## Set task
Exactly and only the lines from the one containing "by 1200 pixels." through the one containing "COL = SC.collection" belong in your copy. Pictures do not.

## Data for the task
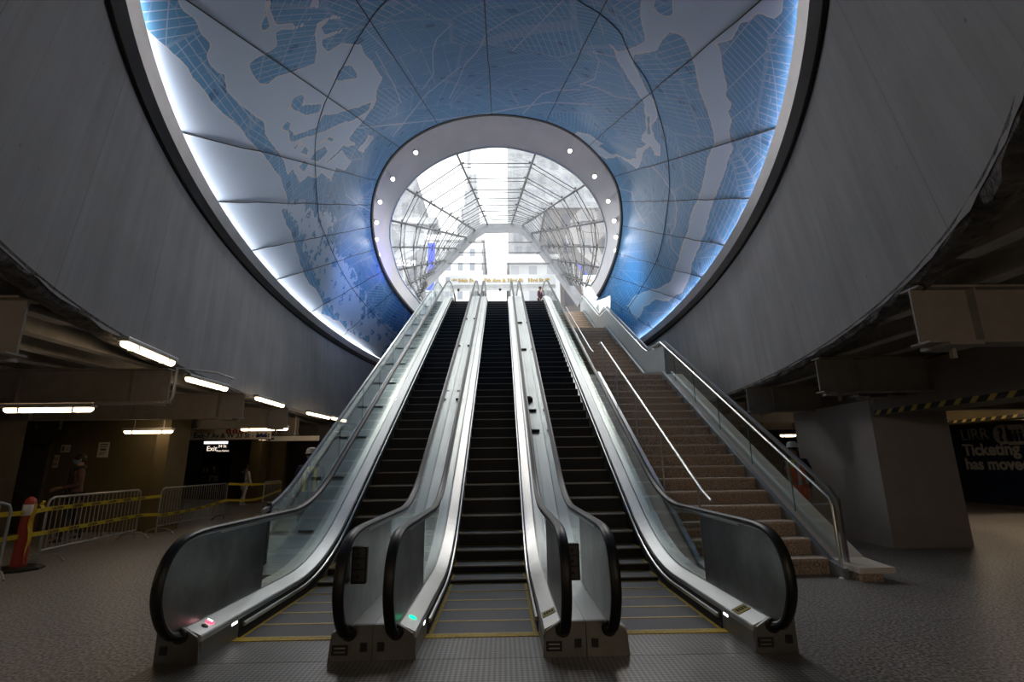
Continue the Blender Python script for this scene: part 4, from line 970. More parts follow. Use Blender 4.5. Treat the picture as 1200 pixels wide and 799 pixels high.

==

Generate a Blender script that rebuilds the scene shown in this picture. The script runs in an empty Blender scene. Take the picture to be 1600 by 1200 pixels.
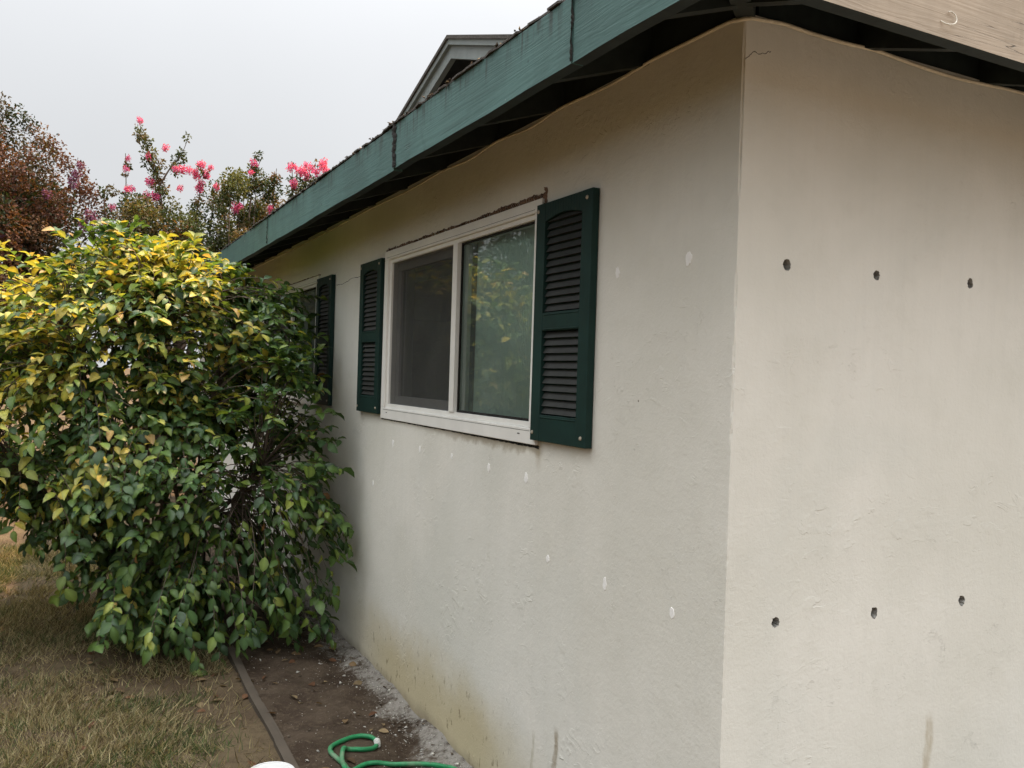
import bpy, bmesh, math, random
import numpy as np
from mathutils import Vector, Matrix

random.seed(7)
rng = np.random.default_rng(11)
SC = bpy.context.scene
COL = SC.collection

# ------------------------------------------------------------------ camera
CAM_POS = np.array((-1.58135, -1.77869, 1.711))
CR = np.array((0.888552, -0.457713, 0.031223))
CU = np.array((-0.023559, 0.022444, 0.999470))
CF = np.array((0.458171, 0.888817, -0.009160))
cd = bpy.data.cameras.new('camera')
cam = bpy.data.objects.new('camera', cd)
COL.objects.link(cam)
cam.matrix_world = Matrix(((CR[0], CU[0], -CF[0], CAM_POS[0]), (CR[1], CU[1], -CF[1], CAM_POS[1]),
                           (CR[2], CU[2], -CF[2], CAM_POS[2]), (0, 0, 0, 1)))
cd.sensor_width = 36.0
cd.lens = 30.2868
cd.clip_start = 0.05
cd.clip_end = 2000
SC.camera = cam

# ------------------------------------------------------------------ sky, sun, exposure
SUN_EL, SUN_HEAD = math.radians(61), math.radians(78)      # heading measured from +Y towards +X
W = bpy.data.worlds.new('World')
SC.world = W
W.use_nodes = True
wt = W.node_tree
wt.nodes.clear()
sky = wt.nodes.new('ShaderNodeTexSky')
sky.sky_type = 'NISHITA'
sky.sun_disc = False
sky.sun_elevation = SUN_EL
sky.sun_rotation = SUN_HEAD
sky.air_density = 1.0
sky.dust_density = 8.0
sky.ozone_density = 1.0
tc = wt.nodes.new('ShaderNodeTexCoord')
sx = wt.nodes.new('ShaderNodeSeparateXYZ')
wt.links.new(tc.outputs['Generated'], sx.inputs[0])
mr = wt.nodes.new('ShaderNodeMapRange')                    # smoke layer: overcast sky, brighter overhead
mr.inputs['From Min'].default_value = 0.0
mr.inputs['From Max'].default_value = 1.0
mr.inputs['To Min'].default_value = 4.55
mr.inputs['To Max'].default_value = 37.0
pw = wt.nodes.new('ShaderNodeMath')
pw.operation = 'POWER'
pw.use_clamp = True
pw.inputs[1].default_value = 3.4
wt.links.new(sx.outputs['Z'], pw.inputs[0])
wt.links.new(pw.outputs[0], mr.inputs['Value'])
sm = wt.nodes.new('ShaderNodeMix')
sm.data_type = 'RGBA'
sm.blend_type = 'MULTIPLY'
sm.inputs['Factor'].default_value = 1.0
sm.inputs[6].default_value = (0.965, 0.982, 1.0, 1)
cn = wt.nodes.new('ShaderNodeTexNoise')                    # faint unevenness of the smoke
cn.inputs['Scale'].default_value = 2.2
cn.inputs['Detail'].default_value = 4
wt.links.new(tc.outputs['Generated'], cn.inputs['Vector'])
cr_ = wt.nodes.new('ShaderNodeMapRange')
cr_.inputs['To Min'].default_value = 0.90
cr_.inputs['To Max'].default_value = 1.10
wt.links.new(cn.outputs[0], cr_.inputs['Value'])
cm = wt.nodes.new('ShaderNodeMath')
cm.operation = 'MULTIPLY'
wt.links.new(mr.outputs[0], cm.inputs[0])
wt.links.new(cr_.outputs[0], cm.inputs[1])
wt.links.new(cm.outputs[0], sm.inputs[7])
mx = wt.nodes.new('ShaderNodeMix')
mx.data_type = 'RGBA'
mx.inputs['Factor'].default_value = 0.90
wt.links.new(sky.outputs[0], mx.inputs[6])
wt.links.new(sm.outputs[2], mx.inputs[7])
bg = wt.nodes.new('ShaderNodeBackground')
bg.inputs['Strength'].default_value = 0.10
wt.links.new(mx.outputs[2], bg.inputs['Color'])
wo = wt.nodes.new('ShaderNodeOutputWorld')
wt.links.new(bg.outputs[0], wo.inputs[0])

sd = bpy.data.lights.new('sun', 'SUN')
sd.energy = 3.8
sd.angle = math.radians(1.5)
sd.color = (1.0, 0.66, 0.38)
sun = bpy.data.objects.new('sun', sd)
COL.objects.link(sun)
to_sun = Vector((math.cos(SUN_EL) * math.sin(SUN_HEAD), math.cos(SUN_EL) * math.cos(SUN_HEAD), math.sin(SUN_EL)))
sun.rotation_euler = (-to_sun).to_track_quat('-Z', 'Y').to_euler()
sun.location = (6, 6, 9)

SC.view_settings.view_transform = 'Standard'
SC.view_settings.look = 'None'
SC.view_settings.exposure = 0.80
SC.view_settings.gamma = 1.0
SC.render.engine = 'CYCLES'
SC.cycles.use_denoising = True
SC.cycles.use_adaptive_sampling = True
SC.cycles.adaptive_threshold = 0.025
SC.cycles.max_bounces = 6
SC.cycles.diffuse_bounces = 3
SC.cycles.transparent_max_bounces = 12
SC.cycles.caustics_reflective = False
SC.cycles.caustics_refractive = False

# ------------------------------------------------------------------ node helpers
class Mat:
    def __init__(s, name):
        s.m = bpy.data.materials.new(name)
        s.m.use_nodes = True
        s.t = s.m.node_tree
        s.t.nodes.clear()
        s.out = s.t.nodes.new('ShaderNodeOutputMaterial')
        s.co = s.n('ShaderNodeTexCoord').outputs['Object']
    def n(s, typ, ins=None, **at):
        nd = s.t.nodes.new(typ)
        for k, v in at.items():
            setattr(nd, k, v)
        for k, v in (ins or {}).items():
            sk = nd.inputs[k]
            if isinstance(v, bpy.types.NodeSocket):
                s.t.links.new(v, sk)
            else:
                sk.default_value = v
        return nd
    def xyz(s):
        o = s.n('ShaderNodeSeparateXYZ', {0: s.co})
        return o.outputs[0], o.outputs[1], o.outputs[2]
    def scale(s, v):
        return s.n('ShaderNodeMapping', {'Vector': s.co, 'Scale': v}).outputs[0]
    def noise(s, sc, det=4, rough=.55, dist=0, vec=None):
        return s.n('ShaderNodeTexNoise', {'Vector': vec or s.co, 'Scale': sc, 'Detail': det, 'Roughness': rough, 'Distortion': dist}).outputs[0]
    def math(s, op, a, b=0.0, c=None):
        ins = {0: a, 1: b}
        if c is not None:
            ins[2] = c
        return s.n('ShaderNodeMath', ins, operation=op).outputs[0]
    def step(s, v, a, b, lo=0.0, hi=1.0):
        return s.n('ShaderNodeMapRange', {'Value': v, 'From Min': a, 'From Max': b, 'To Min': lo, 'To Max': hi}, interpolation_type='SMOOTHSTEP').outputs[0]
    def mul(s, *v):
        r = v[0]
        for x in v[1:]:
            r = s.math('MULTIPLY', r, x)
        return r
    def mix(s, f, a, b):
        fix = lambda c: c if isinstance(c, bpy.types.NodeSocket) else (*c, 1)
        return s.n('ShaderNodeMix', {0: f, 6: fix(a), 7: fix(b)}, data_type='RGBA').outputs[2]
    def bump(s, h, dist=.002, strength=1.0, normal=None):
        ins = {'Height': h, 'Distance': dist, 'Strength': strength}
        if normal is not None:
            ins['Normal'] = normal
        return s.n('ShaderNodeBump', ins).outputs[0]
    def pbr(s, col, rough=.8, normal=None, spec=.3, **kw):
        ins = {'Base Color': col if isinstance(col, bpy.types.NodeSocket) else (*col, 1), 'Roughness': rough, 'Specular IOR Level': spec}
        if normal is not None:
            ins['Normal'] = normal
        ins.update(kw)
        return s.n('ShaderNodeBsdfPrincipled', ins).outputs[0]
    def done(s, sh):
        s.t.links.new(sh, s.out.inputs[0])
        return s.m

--

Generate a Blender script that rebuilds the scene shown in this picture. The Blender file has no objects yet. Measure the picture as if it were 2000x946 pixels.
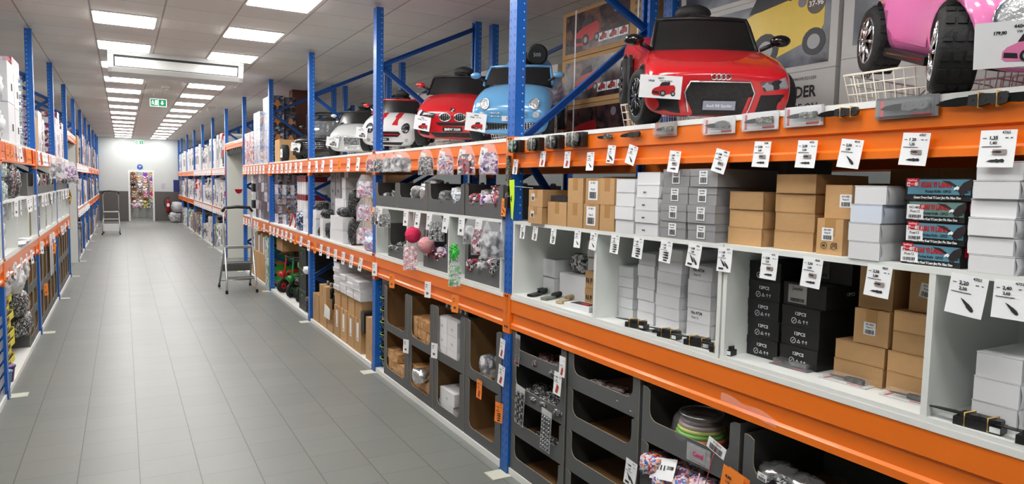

## Response
Generate a Blender script that rebuilds the scene shown in this picture. The script runs in an empty Blender scene. Take the picture to be 1600 by 1200 pixels.
import bpy, bmesh, math, random
import numpy as np
from mathutils import Vector, Matrix

random.seed(7)
rng = np.random.default_rng(11)
SC = bpy.context.scene
COL = SC.collection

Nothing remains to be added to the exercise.